JULY 13, 2011

Origin of the Sicilian deposits:

One of nature's many marvels occurred six million years ago. The Mediterranean Sea was isolated from the Atlantic and the only parts of Sicily which were emerged were the Peloritani, Nebrodi, Sicani and Madonie mountain ranges, the Palermo and Trapani mountains and the Ibleo plateau. The area surrounded by these mountain chains was a vast briny lagoon in which the sea and rainwater that entered was less than that removed by the evaporation caused by the combined action of the sun and wind.

This led to a continuous increase in the concentration of salts until precipitation occurred: that is to say, the salts dissolved in the sea water started to sediment, layer upon layer. The first to precipitate were the less soluble salts, the carbonates and sulphates.
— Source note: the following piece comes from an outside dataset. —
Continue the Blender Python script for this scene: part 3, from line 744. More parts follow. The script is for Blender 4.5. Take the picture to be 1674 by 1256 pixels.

Crystals of chlorides and sodium, magnesium and potassium sulphates have been deposited above this bed of limestone and gypsums, which formed the thick, compact lenses of alkaline salt deposits, including rock salt.

Particular mention must be made of the Petralia Soprana deposit, which is one of the richest deposits in Europe: it is an enormous lens of rock salt contained in the heart of the mountain rising up to 1,100 metres above sea level. The rock salt covers an area of 2 km² (15 sq. miles) and a thickness of up to 400 m (1312 feet), with a sodium chloride content of up to 99.9 %. The exceptional purity of the salt and the location outside the area where the other Sicilian deposits are found, makes one think that the Petralia deposit had a secondary origin, that is to say, that they were pre-existing salt deposits which the geological events of the island dissolved, shifted and re-crystallised outside the area of its first formation.

This means that nature did by itself what man must do with sea salt; remove the gypsum and limestone detritus deposited with the salt. Petralia salt therefore naturally has a very special quality which no other salt may copy, not even with processing and manipulation which, in any case, would adversely affect the wholesomeness.

Modernization began in 1972 in Petralia Soprana's salt mines. More than 40 kilometres (25 miles) of tunnels wind along underground where the entire process is carried out, from mining to packaging. A ventilation circuit creates a safe and comfortable environment. There are two production lines: one for rock salt for industrial use and one for food grade rock salt, which is selected by analyses and protected against any manual contact.

Source: ITALKALI Società Italiana Sali Alcalini S.p.A.

It is most likely SALT, that first brought the Sicani people to Petralia Soprana, over 3000 years ago.

The ancient inland trade road connects Petralia Soprana to Palermo on the north coast and Catania on the east coast.